Zest Labs' Sensors Use Unique Method To Track Exactly How Fresh Our Produce Is

How often have you gone to a grocery store, picked out what seems to be a fresh pint of blueberries, and opened the refrigerator door the next day to find half of them covered in mold? If your answer is “all the time,” you’re not alone: Those best-by dates that give us such blind confidence in the shelf life of our produce are nothing more than “a soft assurance,” says Peter Mehring, CEO of Zest Labs, a Silicon Valley-based tech company dedicated to preserving produce and grocery product quality along the supply chain. And in addition to frustrating customers, inaccurate sell-by dates result $30 billion of wasted food in the U.S. each year.

Through its new Zest Fresh tool, which was rolled out last fall and is now delivering measurable results, Zest Labs is helping food retailers better identify best-by dates to reduce the food wasted in transit or tossed after rotting unsuspected in fridges. Zest Fresh, Mehring tells Fast Company, uses real-time, sensor-based tracking to consistently monitor the freshness of a product, from time of harvest to when it hits retail shelves. Given that in the U.S. around $165 billion worth of food, or 40% of the total produced, is thrown out into landfills each year–with losses related to inconsistent freshness and sell-by dates accounting for 33% of that–Mehring and the team at Zest Labs saw an opportunity to use tech to cut back on some of that waste.

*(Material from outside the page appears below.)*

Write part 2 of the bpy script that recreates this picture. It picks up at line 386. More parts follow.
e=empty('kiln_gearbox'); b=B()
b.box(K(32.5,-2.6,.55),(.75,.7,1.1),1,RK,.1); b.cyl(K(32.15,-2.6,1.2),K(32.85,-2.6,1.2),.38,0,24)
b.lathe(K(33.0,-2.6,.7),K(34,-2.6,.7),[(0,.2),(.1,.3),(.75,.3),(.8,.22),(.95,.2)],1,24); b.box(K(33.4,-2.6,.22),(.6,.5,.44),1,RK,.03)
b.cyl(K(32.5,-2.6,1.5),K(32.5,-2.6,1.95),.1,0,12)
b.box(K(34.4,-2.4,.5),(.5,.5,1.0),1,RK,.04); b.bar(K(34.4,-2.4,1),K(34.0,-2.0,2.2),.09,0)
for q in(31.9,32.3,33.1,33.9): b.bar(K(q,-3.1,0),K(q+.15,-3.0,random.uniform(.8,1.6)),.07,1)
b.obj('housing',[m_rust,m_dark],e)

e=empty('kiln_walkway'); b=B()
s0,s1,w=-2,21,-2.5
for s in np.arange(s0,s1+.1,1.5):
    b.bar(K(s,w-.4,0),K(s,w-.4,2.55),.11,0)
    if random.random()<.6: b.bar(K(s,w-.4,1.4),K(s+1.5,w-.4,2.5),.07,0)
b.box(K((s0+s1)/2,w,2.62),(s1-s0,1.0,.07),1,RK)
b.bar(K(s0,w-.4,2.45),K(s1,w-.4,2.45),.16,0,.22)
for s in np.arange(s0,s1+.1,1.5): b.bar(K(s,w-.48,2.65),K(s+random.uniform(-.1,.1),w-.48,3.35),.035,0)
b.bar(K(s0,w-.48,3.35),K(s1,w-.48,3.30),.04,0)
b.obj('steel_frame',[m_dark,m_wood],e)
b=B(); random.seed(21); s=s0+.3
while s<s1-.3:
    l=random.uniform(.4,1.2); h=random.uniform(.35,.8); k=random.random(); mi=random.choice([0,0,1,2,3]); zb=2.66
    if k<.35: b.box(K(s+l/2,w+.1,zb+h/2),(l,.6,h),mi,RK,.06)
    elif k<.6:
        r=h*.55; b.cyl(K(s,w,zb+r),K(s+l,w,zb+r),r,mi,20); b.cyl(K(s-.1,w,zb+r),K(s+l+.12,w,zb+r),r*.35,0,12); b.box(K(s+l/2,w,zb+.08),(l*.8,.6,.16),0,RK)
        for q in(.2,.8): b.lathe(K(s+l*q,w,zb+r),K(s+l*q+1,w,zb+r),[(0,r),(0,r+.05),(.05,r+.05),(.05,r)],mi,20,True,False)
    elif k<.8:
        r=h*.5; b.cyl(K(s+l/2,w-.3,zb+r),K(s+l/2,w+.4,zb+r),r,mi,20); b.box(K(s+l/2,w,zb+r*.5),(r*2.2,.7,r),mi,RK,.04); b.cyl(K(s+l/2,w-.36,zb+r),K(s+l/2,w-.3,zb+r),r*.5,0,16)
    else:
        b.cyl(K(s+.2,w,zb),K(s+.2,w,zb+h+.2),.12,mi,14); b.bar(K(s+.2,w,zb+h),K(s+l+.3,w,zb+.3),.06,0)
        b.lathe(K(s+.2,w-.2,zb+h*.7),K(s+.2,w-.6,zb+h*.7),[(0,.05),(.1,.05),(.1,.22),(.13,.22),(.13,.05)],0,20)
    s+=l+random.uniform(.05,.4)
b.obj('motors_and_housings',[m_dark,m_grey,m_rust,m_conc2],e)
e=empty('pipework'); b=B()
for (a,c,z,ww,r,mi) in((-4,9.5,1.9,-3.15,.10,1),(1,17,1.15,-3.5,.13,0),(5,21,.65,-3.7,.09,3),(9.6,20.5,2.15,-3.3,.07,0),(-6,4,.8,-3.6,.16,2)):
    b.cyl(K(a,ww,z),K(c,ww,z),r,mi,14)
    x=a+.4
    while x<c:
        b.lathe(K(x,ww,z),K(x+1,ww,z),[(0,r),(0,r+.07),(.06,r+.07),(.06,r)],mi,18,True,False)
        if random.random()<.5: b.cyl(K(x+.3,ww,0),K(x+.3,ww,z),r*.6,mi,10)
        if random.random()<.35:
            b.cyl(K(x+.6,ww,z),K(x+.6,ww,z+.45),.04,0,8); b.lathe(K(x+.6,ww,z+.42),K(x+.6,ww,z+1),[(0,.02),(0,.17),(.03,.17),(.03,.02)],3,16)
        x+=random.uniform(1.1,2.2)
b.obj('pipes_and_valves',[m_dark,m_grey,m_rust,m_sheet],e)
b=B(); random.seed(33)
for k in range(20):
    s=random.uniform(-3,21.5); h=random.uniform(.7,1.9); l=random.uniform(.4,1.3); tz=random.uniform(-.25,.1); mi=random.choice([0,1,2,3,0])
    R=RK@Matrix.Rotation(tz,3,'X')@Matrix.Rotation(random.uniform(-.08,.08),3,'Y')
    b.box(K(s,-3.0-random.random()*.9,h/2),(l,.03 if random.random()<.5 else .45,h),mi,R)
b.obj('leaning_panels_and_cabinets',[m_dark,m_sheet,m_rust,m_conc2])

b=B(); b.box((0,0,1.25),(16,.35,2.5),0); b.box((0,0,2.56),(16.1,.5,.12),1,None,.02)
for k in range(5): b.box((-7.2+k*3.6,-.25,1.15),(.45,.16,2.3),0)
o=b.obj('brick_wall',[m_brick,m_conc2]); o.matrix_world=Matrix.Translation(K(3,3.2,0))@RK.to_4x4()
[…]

For retailers and farmers, implementing Zest Fresh technology is simple: All that’s required is installing sensors, which detect temperature, moisture, and location, on the produce pallets assembled in the fields before distribution, and connecting the sensors to the Zest Fresh cloud, which disseminates data to the various players along the supply chain. Most retailers, when they source produce from growers, expect it to arrive from the distribution center with 10 days of freshness remaining. In a series of baseline studies conducted at retailers throughout the country, Mehring found that only 30% of products actually arrived with that target freshness. After installing Zest Fresh technology in the pallets of farmers they source from, the number of products that arrived with 10 days of freshness to spare jumped to over 90%.